Sein Knie wird heilen, innere Wunden allerdings dürften bleiben. Es sprach für die Ehrlichkeit Zverevs, dass er zugab, mit diesem frischen Misserfolg zu hadern. Dieser reiht sich ja ein in eine Serie von Niederlagen, die allmählich von einer gewissen Tragik künden. Zverev selbst konnte in Wimbledon wie ein Kronzeuge rauf und runter beten, wo er warum mal wieder den ersehnten ersten Grand-Slam-Titel verpasste.

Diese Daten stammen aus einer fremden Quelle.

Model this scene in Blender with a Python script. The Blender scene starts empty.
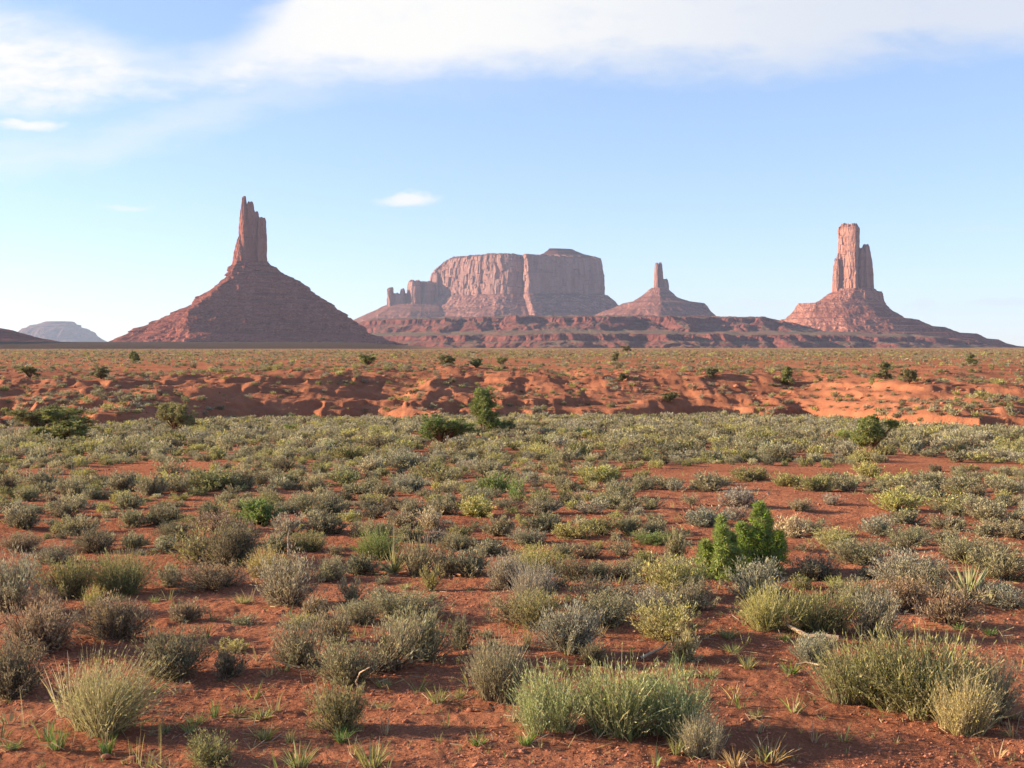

Als wäre er Charlie Brown, den das Pech verfolgt.

„Irgendwann fängt man wirklich an zu glauben, dass es vielleicht für einen nicht gedacht ist.“

Bei den US Open 2020 fehlten Zverev nur zwei Punkte im Finale gegen den Österreicher Dominic Thiem. Bei den French Open 2022, in überragender Form, rissen ihm im Halbfinale beim Rutschen und Umknicken sieben Bänder im rechten Knöchel, damals hatte er „wirklich das Gefühl, dass ich mit Rafael Nadal mithalten kann“. 2024 wird er auf eine neue, intensive Probe gestellt: Bei den Australian Open führte er im Halbfinale mit 2:0 Sätzen gegen den Russen Daniil Medwedew und verlor. In Paris führte er im Finale mit 2:1 Sätzen gegen den Spanier Carlos Alcaraz und verlor. Nun wieder ein ähnliches Erlebnis in Wimbledon. Mit diesen Rückschlägen umzugehen, sei „das Schwierigste“, räumte Zverev ein. „Irgendwann fängt man wirklich an zu glauben, dass es vielleicht für einen nicht gedacht ist.“ So sehr hatte er noch nie eigene Zweifel zum Ausdruck gebracht.

Der Frust hatte ja auch einen besonderen Verstärker. Wimbledon und dem kniffligen Rasenbelag hatte er gerade erst zum ersten Mal seine Liebe erklärt und dann tatsächlich beeindruckend gespielt, mit einem Aufschlag wie Thors Hammer, zumindest drei Runden und dann noch mal zwei Sätze lang. „Ich habe den Ball so gut wie noch nie im Schläger gehabt“, fand er. Die Auslosung, gab er zu, sei für ihn auch vielversprechend gewesen. Und jetzt ist er abermals an einem Punkt, an dem er sagen muss: „Es ist bitter für mich.“ Er darf sich wirklich im Hamsterrad fühlen.

Mitgefühl kommt sogar von der Konkurrenz, der 24-malige Grand-Slam-Sieger Novak Djokovic sagte: „Wenn man seine Ergebnisse sieht, wenn man sein Spiel sieht, alles, was er in dem Sport bisher geschafft hat, verdient er sicherlich einen Grand-Slam-Titel.“ Zverev, so ist sein Naturell, wird es natürlich weiterhin versuchen. „Ich mache immer noch alles dafür, dass ich erfolgreich bei Grand Slams bin“, sagte der 27-Jährige. So selbstsicher wie sonst wirkte er nicht dabei.